Nauv-Who? The Average Citizens of Nauvoo - Y Magazine
Check out the latest podcast episode Listen
At the Y

Nauv-Who? The Average Citizens of Nauvoo

A large tree, a gate, and the Nuavoo House.

“A delightful habitation for man, and a resting-place for the weary traveler” (D&C 124:60), the Nauvoo House was and is a symbol of the crossroads Nauvoo was in Church history. BYU researchers are working to document every Nauvoo citizen from 1839 to 1846. Photo by Val Brinkerhoff.

Returning from a 10-month mission to severe poverty in Nauvoo, Luman Andros Shurtliff started a school to support his family. When families couldn’t pay, he’d accept firewood—often fetched by the pupils themselves. But Shurtliff never turned anyone away.

“I received all those who wished to attend school whether they could pay or not,” he writes in his journal. Financially, he barely broke even, but he knew he was “doing good in building up the kingdom of God.”

Shurtliff is just one of the estimated 25,000 individuals who resided in Nauvoo between its 1839 founding and the great Westward migration of 1846. The Nauvoo Community Project (NCP), in progress since 2012, is seeking to account for all of them—from birth to death.

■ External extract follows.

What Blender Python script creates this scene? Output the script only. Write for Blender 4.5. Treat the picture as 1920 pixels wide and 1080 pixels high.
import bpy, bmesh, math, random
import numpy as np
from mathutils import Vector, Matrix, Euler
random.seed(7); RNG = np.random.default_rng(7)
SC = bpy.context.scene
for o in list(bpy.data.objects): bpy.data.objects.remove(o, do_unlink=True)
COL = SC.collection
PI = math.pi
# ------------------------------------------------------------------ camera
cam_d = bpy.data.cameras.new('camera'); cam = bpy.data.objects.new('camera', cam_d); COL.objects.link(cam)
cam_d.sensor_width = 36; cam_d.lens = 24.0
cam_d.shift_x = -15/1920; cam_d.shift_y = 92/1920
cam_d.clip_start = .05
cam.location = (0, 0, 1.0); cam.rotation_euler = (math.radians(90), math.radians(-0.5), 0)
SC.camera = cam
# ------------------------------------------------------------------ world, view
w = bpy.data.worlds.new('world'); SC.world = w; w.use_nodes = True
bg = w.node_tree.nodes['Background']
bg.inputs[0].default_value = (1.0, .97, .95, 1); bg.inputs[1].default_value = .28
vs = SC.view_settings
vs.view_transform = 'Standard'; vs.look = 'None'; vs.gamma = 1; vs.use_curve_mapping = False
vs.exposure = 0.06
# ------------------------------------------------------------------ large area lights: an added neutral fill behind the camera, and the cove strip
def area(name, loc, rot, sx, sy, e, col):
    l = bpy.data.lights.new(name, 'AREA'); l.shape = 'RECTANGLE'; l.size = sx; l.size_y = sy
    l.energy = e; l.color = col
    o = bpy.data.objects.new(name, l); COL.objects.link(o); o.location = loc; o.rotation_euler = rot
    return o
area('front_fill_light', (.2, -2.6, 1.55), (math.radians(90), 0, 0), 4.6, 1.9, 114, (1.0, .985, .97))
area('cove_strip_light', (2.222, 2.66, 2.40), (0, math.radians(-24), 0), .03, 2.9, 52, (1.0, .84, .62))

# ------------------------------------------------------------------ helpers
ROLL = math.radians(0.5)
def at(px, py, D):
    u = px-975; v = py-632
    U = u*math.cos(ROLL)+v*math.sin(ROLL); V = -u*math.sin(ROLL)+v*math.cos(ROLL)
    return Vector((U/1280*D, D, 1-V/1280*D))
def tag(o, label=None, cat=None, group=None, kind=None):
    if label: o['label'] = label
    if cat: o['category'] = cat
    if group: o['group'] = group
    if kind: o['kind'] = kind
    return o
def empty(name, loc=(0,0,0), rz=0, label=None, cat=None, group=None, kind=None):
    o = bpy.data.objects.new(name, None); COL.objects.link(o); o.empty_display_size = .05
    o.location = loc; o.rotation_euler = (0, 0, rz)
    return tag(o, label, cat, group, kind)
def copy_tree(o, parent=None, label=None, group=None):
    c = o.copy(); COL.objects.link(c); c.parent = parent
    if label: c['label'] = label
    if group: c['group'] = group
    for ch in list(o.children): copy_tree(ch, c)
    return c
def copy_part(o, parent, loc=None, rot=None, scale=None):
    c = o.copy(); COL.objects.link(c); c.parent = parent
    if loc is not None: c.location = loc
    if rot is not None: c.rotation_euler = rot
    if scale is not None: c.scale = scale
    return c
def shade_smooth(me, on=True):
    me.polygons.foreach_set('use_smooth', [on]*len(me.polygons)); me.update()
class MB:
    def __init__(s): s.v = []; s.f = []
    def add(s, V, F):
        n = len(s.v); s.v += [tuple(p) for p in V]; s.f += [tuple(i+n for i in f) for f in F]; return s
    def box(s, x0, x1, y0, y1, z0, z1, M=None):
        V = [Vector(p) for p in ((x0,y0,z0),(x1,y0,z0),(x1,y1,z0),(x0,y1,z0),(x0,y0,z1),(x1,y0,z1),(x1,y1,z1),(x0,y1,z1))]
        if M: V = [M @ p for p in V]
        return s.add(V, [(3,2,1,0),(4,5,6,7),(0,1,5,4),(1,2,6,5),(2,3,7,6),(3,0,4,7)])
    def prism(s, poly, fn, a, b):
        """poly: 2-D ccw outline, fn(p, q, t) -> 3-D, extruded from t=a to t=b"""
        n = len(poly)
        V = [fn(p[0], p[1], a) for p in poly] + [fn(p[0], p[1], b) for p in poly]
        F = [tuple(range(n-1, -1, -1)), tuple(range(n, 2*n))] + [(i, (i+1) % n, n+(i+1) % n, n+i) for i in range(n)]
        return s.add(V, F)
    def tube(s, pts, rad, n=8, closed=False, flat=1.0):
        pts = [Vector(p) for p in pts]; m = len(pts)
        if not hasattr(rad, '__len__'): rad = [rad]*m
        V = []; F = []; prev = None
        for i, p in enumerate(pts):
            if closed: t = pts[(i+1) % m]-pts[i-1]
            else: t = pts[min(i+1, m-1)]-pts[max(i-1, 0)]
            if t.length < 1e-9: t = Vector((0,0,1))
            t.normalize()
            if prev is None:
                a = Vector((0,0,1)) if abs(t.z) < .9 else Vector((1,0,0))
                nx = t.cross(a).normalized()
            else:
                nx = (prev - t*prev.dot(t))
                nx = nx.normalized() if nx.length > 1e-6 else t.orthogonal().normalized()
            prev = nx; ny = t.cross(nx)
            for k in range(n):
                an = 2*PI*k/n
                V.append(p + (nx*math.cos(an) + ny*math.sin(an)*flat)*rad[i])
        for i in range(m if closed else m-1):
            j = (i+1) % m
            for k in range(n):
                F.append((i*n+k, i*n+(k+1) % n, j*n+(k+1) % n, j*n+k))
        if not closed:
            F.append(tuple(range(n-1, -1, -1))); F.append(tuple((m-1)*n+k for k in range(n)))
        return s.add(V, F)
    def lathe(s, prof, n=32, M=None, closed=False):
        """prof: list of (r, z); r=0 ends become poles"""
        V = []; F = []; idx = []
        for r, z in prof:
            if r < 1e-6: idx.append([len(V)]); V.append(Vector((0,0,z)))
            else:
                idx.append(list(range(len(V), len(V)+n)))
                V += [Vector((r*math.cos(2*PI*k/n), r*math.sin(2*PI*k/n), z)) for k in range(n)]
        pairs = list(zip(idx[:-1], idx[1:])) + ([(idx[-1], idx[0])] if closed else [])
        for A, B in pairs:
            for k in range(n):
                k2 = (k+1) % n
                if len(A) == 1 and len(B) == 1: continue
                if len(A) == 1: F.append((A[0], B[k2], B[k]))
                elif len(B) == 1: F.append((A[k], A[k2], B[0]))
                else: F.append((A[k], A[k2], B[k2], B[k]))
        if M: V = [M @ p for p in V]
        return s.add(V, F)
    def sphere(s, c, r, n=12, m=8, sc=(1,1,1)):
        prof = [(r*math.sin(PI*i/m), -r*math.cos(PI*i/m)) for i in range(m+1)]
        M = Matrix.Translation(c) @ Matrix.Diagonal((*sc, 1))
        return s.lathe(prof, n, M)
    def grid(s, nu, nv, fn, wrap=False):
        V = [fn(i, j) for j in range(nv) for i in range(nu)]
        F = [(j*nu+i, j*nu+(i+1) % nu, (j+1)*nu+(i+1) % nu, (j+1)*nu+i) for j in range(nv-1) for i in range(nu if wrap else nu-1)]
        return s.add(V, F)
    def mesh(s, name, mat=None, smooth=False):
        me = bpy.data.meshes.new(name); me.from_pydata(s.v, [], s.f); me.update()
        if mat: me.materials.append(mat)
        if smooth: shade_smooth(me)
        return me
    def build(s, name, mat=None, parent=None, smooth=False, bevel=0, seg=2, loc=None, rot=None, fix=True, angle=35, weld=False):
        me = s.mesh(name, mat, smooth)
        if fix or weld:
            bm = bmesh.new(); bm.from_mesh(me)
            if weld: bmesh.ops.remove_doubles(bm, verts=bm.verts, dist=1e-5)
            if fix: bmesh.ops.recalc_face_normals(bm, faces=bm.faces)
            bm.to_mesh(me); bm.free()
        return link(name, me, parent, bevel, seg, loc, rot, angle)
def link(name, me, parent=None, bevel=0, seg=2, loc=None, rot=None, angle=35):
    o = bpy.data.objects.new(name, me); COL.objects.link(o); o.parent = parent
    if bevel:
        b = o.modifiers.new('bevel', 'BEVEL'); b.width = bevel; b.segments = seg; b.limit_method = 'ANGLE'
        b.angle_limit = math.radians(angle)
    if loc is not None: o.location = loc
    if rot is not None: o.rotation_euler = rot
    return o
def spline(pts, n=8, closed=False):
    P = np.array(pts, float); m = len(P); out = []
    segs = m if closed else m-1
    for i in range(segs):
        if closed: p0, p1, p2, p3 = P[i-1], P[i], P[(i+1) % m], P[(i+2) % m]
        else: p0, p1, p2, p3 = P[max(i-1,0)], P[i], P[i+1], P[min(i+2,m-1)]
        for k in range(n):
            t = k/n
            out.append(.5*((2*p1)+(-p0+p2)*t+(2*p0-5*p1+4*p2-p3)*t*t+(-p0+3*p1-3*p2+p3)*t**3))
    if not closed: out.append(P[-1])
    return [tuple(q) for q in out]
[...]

Run by students in BYU’s Center for Family History and Genealogy, the NCP gathers information from original documents—birth, residence, marriage, death, and burial certificates—to verify the accuracy of stories and information passed down through generations. After the team uploads all the basic information about every citizen, it will start phase two: scouring citizen journals to dig up important life events and uncover connections between people and places—bringing the Luman Shurtliffs to life.

“Everyone hears about Parley P. Pratt or Joseph Smith or Brigham Young. But you don’t hear about the everyday lives of the people,” says Mindy Jacox (’17), NCP student supervisor. “They worked hard and did their best to build the kingdom of God.”

Upon the deaths of Joseph and Hyrum at Carthage Jail, Shurtliff, who helped lead the Nauvoo Legion, the city’s militia, wrote, “I would much rather . . . have marched into the prairie of Illinois and fought the whole mob of the states . . . than to tamely have these great men murdered . . . . But the authorities who were left said, ‘Be still and see the salvation of God.’” Shurtliff and the Saints faithfully did so.

Jill Nelson Crandell (BA ’81, MA ’10), director of the family history center, says that the project is “a combination of genealogy and a historical study,” making it a significant contribution to the genealogical and academic worlds.

Patrons can find their own inspiring ancestors using the NCP database at The database so far contains basic identifying information for roughly 1,600 residents. “Understand that it’s a work in progress,” says Jacox, “so we haven’t researched everyone yet, but we’ll get to them.”

The best part, says Jacox: “Learning about the people’s lives—that is what really motivates me. Individual people.”